[START]

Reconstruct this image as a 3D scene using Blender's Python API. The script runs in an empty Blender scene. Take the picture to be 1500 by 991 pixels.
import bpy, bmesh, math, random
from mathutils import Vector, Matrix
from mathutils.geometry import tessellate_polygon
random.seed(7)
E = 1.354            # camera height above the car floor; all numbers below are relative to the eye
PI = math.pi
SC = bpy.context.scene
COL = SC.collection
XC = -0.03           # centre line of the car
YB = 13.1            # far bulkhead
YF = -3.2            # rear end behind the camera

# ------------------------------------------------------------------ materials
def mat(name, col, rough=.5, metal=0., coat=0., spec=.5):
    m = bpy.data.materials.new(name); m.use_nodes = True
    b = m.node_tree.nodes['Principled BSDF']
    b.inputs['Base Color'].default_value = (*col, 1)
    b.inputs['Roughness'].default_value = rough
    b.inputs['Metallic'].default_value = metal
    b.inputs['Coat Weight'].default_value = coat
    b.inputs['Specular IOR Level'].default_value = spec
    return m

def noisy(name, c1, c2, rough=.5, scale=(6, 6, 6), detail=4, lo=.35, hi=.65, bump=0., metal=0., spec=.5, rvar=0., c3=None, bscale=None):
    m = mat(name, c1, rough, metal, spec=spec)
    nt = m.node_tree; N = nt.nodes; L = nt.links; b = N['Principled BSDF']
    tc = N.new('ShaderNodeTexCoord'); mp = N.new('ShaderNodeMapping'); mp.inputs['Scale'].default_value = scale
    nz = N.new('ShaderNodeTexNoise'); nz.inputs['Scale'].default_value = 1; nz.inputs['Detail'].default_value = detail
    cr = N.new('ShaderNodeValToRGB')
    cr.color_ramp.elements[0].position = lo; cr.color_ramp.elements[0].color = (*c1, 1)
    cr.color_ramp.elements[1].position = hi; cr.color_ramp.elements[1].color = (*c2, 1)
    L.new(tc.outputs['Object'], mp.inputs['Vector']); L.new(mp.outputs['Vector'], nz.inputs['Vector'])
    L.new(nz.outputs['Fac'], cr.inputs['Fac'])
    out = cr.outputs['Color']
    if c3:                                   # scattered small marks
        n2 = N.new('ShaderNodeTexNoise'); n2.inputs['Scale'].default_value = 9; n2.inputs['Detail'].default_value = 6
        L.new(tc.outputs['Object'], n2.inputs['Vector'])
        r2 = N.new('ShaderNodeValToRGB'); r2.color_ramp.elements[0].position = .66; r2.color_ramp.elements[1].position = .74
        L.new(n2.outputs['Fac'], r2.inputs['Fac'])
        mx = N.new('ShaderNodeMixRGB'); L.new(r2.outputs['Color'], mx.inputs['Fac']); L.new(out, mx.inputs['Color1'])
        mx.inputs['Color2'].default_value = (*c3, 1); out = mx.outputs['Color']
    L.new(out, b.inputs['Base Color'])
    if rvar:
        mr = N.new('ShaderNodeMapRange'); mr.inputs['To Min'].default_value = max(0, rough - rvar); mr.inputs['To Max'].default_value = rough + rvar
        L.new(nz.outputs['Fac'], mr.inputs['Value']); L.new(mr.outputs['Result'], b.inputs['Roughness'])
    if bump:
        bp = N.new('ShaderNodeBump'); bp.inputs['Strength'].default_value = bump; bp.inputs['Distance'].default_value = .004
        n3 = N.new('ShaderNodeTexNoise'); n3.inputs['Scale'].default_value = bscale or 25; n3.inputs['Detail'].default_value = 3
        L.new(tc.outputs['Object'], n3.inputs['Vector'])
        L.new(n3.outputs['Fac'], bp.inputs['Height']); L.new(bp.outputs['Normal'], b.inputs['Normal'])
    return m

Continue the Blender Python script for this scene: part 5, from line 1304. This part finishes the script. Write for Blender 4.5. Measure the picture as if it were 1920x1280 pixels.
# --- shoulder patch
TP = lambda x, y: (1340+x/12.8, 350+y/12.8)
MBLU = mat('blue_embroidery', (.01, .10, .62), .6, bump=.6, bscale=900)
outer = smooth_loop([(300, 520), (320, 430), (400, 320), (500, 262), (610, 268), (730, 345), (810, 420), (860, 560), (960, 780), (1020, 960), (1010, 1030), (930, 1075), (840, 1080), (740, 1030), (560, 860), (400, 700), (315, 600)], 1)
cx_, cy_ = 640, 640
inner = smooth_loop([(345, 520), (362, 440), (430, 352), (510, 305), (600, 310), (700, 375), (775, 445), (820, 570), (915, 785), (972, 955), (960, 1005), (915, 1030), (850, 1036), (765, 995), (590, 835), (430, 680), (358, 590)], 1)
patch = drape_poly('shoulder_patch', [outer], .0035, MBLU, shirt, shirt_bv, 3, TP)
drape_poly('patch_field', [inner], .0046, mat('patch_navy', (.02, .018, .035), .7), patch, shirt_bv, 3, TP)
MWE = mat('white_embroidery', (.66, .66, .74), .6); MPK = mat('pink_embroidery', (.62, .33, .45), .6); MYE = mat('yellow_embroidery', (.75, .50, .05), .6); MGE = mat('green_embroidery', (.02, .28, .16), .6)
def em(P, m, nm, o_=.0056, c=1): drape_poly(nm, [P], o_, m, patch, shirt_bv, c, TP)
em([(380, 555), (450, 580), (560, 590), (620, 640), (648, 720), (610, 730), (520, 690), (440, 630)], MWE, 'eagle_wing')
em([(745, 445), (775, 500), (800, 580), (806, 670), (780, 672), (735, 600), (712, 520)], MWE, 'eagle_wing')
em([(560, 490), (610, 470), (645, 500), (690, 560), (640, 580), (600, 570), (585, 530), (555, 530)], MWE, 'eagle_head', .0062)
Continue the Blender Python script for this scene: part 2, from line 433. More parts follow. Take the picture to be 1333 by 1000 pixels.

[END]

# WRITTEN TASK:
Return the whole listing exactly, with every line included.

# FINAL RESULT:
Reconstruct this image as a 3D scene using Blender's Python API. The script runs in an empty Blender scene. Take the picture to be 1500 by 991 pixels.
import bpy, bmesh, math, random
from mathutils import Vector, Matrix
from mathutils.geometry import tessellate_polygon
random.seed(7)
E = 1.354            # camera height above the car floor; all numbers below are relative to the eye
PI = math.pi
SC = bpy.context.scene
COL = SC.collection
XC = -0.03           # centre line of the car
YB = 13.1            # far bulkhead
YF = -3.2            # rear end behind the camera

# ------------------------------------------------------------------ materials
def mat(name, col, rough=.5, metal=0., coat=0., spec=.5):
    m = bpy.data.materials.new(name); m.use_nodes = True
    b = m.node_tree.nodes['Principled BSDF']
    b.inputs['Base Color'].default_value = (*col, 1)
    b.inputs['Roughness'].default_value = rough
    b.inputs['Metallic'].default_value = metal
    b.inputs['Coat Weight'].default_value = coat
    b.inputs['Specular IOR Level'].default_value = spec
    return m

def noisy(name, c1, c2, rough=.5, scale=(6, 6, 6), detail=4, lo=.35, hi=.65, bump=0., metal=0., spec=.5, rvar=0., c3=None, bscale=None):
    m = mat(name, c1, rough, metal, spec=spec)
    nt = m.node_tree; N = nt.nodes; L = nt.links; b = N['Principled BSDF']
    tc = N.new('ShaderNodeTexCoord'); mp = N.new('ShaderNodeMapping'); mp.inputs['Scale'].default_value = scale
    nz = N.new('ShaderNodeTexNoise'); nz.inputs['Scale'].default_value = 1; nz.inputs['Detail'].default_value = detail
    cr = N.new('ShaderNodeValToRGB')
    cr.color_ramp.elements[0].position = lo; cr.color_ramp.elements[0].color = (*c1, 1)
    cr.color_ramp.elements[1].position = hi; cr.color_ramp.elements[1].color = (*c2, 1)
    L.new(tc.outputs['Object'], mp.inputs['Vector']); L.new(mp.outputs['Vector'], nz.inputs['Vector'])
    L.new(nz.outputs['Fac'], cr.inputs['Fac'])
    out = cr.outputs['Color']
    if c3:                                   # scattered small marks
        n2 = N.new('ShaderNodeTexNoise'); n2.inputs['Scale'].default_value = 9; n2.inputs['Detail'].default_value = 6
        L.new(tc.outputs['Object'], n2.inputs['Vector'])
        r2 = N.new('ShaderNodeValToRGB'); r2.color_ramp.elements[0].position = .66; r2.color_ramp.elements[1].position = .74
        L.new(n2.outputs['Fac'], r2.inputs['Fac'])
        mx = N.new('ShaderNodeMixRGB'); L.new(r2.outputs['Color'], mx.inputs['Fac']); L.new(out, mx.inputs['Color1'])
        mx.inputs['Color2'].default_value = (*c3, 1); out = mx.outputs['Color']
    L.new(out, b.inputs['Base Color'])
    if rvar:
        mr = N.new('ShaderNodeMapRange'); mr.inputs['To Min'].default_value = max(0, rough - rvar); mr.inputs['To Max'].default_value = rough + rvar
        L.new(nz.outputs['Fac'], mr.inputs['Value']); L.new(mr.outputs['Result'], b.inputs['Roughness'])
    if bump:
        bp = N.new('ShaderNodeBump'); bp.inputs['Strength'].default_value = bump; bp.inputs['Distance'].default_value = .004
        n3 = N.new('ShaderNodeTexNoise'); n3.inputs['Scale'].default_value = bscale or 25; n3.inputs['Detail'].default_value = 3
        L.new(tc.outputs['Object'], n3.inputs['Vector'])
        L.new(n3.outputs['Fac'], bp.inputs['Height']); L.new(bp.outputs['Normal'], b.inputs['Normal'])
    return m

Continue the Blender Python script for this scene: part 5, from line 1304. This part finishes the script. Write for Blender 4.5. Measure the picture as if it were 1920x1280 pixels.
# --- shoulder patch
TP = lambda x, y: (1340+x/12.8, 350+y/12.8)
MBLU = mat('blue_embroidery', (.01, .10, .62), .6, bump=.6, bscale=900)
outer = smooth_loop([(300, 520), (320, 430), (400, 320), (500, 262), (610, 268), (730, 345), (810, 420), (860, 560), (960, 780), (1020, 960), (1010, 1030), (930, 1075), (840, 1080), (740, 1030), (560, 860), (400, 700), (315, 600)], 1)
cx_, cy_ = 640, 640
inner = smooth_loop([(345, 520), (362, 440), (430, 352), (510, 305), (600, 310), (700, 375), (775, 445), (820, 570), (915, 785), (972, 955), (960, 1005), (915, 1030), (850, 1036), (765, 995), (590, 835), (430, 680), (358, 590)], 1)
patch = drape_poly('shoulder_patch', [outer], .0035, MBLU, shirt, shirt_bv, 3, TP)
drape_poly('patch_field', [inner], .0046, mat('patch_navy', (.02, .018, .035), .7), patch, shirt_bv, 3, TP)
MWE = mat('white_embroidery', (.66, .66, .74), .6); MPK = mat('pink_embroidery', (.62, .33, .45), .6); MYE = mat('yellow_embroidery', (.75, .50, .05), .6); MGE = mat('green_embroidery', (.02, .28, .16), .6)
def em(P, m, nm, o_=.0056, c=1): drape_poly(nm, [P], o_, m, patch, shirt_bv, c, TP)
em([(380, 555), (450, 580), (560, 590), (620, 640), (648, 720), (610, 730), (520, 690), (440, 630)], MWE, 'eagle_wing')
em([(745, 445), (775, 500), (800, 580), (806, 670), (780, 672), (735, 600), (712, 520)], MWE, 'eagle_wing')
em([(560, 490), (610, 470), (645, 500), (690, 560), (640, 580), (600, 570), (585, 530), (555, 530)], MWE, 'eagle_head', .0062)
Continue the Blender Python script for this scene: part 2, from line 433. More parts follow. Take the picture to be 1333 by 1000 pixels.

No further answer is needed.